Coherence and entanglement dynamics of vibrating qubits

TL;DR

This paper studies how vibrational motion in trapped ion qubits affects their coherence and entanglement, revealing that vibration can prolong coherence but accelerate entanglement decay, with implications for quantum resource management.

Contribution

It demonstrates the dual effect of qubit vibrations on coherence preservation and entanglement decay, offering new insights into quantum resource dynamics in moving qubits.

Findings

Vibration prolongs initial coherence in single and two-qubit systems.

Vibration accelerates entanglement decay between qubits.

Photon-phonon correlation dynamics are highly dependent on initial qubit states.

Abstract

We investigate the dynamics of coherence and entanglement of vibrating qubits. Firstly, we consider a single trapped ion qubit inside a perfect cavity and successively we use it to construct a bipartite system made of two of such subsystems, taken identical and noninteracting. As a general result, we find that qubit vibration can lead to prolonging initial coherence in both single-qubit and two-qubit system. However, despite of this coherence preservation, we show that the decay of the entanglement between the two qubits is sped up by the vibrational motion of the qubits.

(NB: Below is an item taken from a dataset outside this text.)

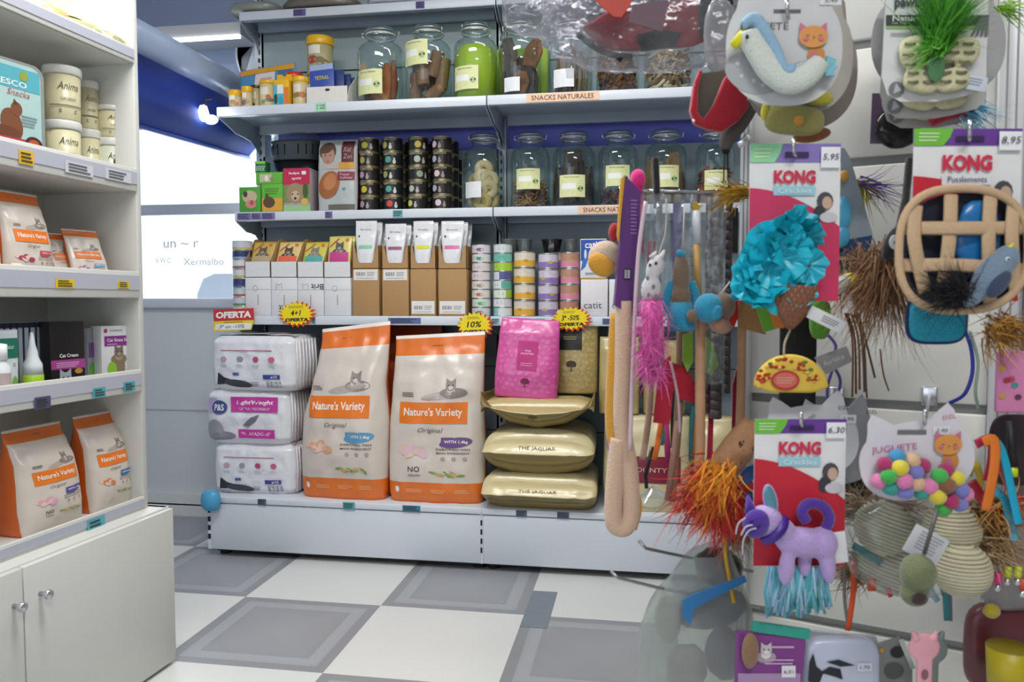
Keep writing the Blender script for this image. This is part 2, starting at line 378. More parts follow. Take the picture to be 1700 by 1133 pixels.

Furthermore, we highlight how the dynamics of photon-phonon correlations between cavity mode and vibrational mode, which may serve as a further useful resource stored in the single-qubit system, is strongly affected by the initial state of the qubit. These results provide new insights about the ability of systems made of moving qubits in maintaining quantum resources compared to systems of stationary qubits.